Прости, прости, что за тебя
Я слишком многих принимала.
Ахматовские стихи, “где каждый шаг — секрет”, где “пропасти налево и направо”, в которых ирреальность, туман и зазеркалье сочетались с абсолютной психологической и даже бытовой, вплоть до интерьера, достоверностью, заставляли говорить о “загадке Ахматовой”. Какое-то время даже казалось, что так, как она, вообще не писал никто и никогда. Лишь постепенно увидели, что лирика Ахматовой имеет глубокие и широко разветвленные корни, уходящие не только в русскую классическую поэзию, но и в психологическую прозу Гоголя и Толстого, а также активно захватывает целые пласты общемировой словесной культуры.
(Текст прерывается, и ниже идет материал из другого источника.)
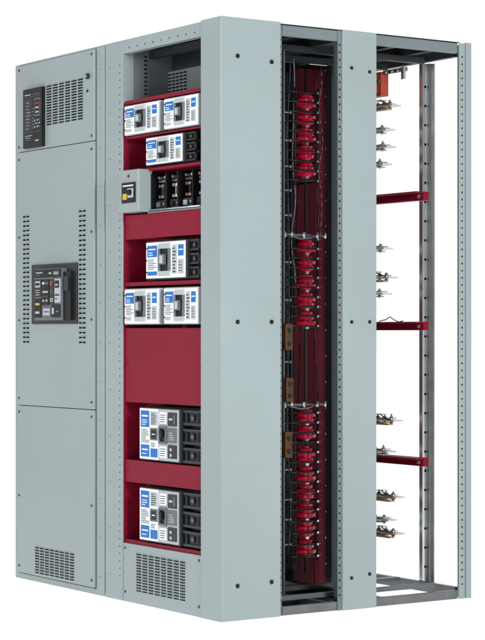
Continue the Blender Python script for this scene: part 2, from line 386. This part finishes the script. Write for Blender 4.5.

10-е годы были на редкость богатыми во всех областях художественного творчества — в литературе, живописи, балете, музыке... Ахматова в заметке “1910-е годы” писала: “10-й год — год кризиса символизма, смерти Льва Толстого и Комиссаржевской. 1911 — год Китайской революции, изменившей лицо Азии, и год блоковских записных книжек, полных предчувствий...
— Кто-то недавно сказал при мне: “10-е годы — самое бесцветное время”. Так, вероятно, надо теперь говорить, но я все же ответила: “Кроме всего прочего, это время Стравинского и Блока, Анны Павловой и Скрябина, Ростовцева и Шаляпина, Мейерхольда и Дягилева…”.